Friday, December 21, 2007

The game design attitude

The workshop about Learning from Games that Marinka Copier and I organized took place this past Wednesday. It was quite an accomplishment to have this very diverse group of people around the table in this busy week before Christmas. We had representatives from IBM, the Dutch Innovation Platform, the Utrecht School of the Arts (Game Design program) and Nyenrode Business Universiteit. So a combination of views from game design, education as well as business. And this was exactly what we were aiming for.
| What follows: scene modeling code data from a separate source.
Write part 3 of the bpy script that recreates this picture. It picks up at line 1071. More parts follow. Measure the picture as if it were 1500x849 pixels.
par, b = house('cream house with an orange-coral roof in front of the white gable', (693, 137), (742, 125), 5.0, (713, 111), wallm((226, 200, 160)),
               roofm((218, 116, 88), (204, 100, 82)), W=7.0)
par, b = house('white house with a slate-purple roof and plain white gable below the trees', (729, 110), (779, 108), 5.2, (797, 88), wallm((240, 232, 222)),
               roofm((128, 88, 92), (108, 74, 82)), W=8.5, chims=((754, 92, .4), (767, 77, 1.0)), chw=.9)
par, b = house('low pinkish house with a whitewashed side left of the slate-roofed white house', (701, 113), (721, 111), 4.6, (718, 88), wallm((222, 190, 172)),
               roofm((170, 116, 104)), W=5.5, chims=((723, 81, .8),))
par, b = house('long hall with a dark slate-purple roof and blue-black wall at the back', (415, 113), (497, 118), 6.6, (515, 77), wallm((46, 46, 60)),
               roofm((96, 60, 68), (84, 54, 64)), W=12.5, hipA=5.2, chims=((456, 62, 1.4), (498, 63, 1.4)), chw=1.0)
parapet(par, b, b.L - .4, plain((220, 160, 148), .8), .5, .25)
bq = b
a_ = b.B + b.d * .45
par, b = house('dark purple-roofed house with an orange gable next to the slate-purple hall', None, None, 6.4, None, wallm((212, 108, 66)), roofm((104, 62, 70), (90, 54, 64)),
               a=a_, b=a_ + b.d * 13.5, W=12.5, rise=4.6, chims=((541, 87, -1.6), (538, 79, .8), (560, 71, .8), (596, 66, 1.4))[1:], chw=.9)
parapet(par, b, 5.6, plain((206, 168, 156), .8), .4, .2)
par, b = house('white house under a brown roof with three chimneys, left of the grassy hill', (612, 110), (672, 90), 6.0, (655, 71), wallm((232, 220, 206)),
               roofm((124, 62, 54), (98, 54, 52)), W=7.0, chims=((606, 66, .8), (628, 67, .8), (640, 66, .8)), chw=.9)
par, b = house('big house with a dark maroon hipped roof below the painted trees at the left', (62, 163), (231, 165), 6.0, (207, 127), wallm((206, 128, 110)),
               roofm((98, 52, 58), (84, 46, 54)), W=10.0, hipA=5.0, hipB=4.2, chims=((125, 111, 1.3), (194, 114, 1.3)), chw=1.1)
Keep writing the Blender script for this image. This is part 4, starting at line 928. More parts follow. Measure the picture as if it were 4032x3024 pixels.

The basic rationale behind the workshop was that there are things to be learned from game design principles that can be applied in other settings, such as education or management. At the end of the day, everybody agreed that this is an idea that has immense potential. We arrived at some common understanding of the challenges and exchanged ideas for potential projects in 2008. More about that as soon as these ideas are more concrete.

One of the most important insights I took away from the workshop has to do with the attitude of the game designer. Game design is about building a solution on a small scale (with a focus on the things you can control), letting people play with it, observing and evaluating what happens and then adjusting the solution. Because what you are designing is not an end product but a dynamic process (basically, you are designing behavior) you need an iterative approach and constant monitoring.

The second thing that stuck with me is the different view on the world that playing, studying and designing games can give you. This view has to do with not taking rigid, old structures as a given (such as bureaucracies or hierarchies in organizations) but deliberately organizing things in a different way. Studying games can give you these insights. Once you realize there are other ways of organizing, new doors will open in many areas. Right now, gaming is the only arena where the network society is truly taking shape. What if we could expand this to other fields such as education and organizational life?

This design attitude combined with a view on the world inspired by games could be a very powerful instrument for managers. Especially when you consider that these tools may be essential if they want to use the full potential of the new generation entering the labor market.

However, my attempts to pry open the black box of the game design process during this workshop were unsuccessful. There are a few design principles that you could make explicit (such as giving meaning to meaningless actions, mystification of the rules and direct feedback) but these principles are always connected to the design practice of the individual designer. It is hard to make them explicit as clear-cut rules that a manager could use.

So more work is needed before we can start helping managers adopt a gaming mindset. I have the impression we can work on that from the platform we created with this workshop.